From the June 2018 issue

What is metallic hydrogen, and does it exist at the core of all the gas giants in our solar system?

Doug Kaupa Council Bluffs, Iowa
By | Published: June 27, 2018 | Last updated on May 18, 2023
Inside Jupiter and Saturn, gaseous hydrogen gives way to liquid hydrogen and, deeper down, liquid metallic hydrogen. The temperatures and pressures inside these gas giants cause hydrogen to take on properties more befitting a metal.
Astronomy: Roen Kelly, after Kenneth R. Lang, Tufts University
On Earth, elements exist in one of three states: solid, liquid, or gas. The form an element takes depends on its pressure and temperature. While hydrogen is typically a gas on Earth, it can be artificially compressed and cooled to become a liquid or a solid. Even in these states, hydrogen remains a non-metal — its atoms hold on to their electrons tightly, so hydrogen conducts heat and electricity poorly. By contrast, metals conduct electricity and heat well because of the arrangement of their atoms, which create a lattice that allows the outermost electrons from one atom to easily transfer to another.

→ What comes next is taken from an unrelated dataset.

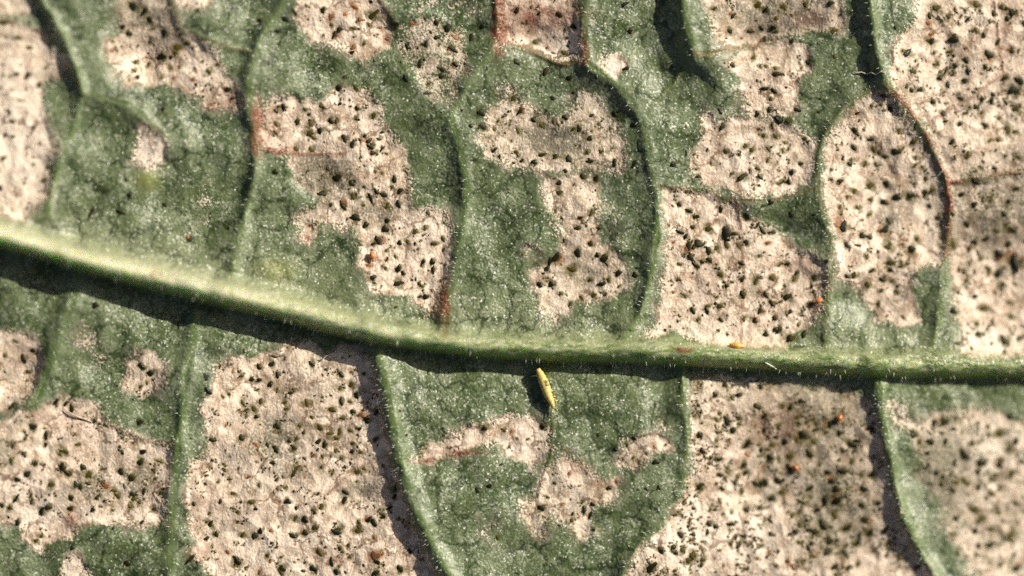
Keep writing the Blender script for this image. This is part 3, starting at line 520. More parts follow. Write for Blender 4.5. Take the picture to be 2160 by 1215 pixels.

Our solar system has two gas giants: Jupiter and Saturn. Both planets contain a significant percentage of hydrogen, based on their densities. But at the temperatures and pressures deep inside these giants, their hydrogen becomes so heated and compressed that it enters several strange states, including liquid metallic hydrogen. As I mentioned earlier, hydrogen is a non-metal. But inside Jupiter and Saturn, hydrogen atoms at high temperatures and pressures actually lose their electrons, creating a free-floating stew of hydrogen nuclei (protons) and electrons. Because the electrons are unbound, they can move easily between the nuclei — a property associated with metals. This is metallic hydrogen: hydrogen that behaves like a metal. Metallic hydrogen is conductive, and it’s believed to be largely responsible for the dynamo that powers Jupiter’s and Saturn’s magnetic fields. (Whereas on Earth, that dynamo is powered by liquid iron, an actual metal.)

Uranus and Neptune — our solar system’s ice giants — are too dense for hydrogen to be a major component of their makeup. Planetary scientists estimate that hydrogen makes up only about 15 percent of their masses, and furthermore assume that the interiors of these two planets are roughly the same because their masses are so similar. While hydrogen does exist in the ice giants’ atmospheres, and is also believed to form a liquid molecular shell deeper down, the hydrogen inside Uranus and Neptune is never subjected to the temperatures and pressures required to reach a metallic state.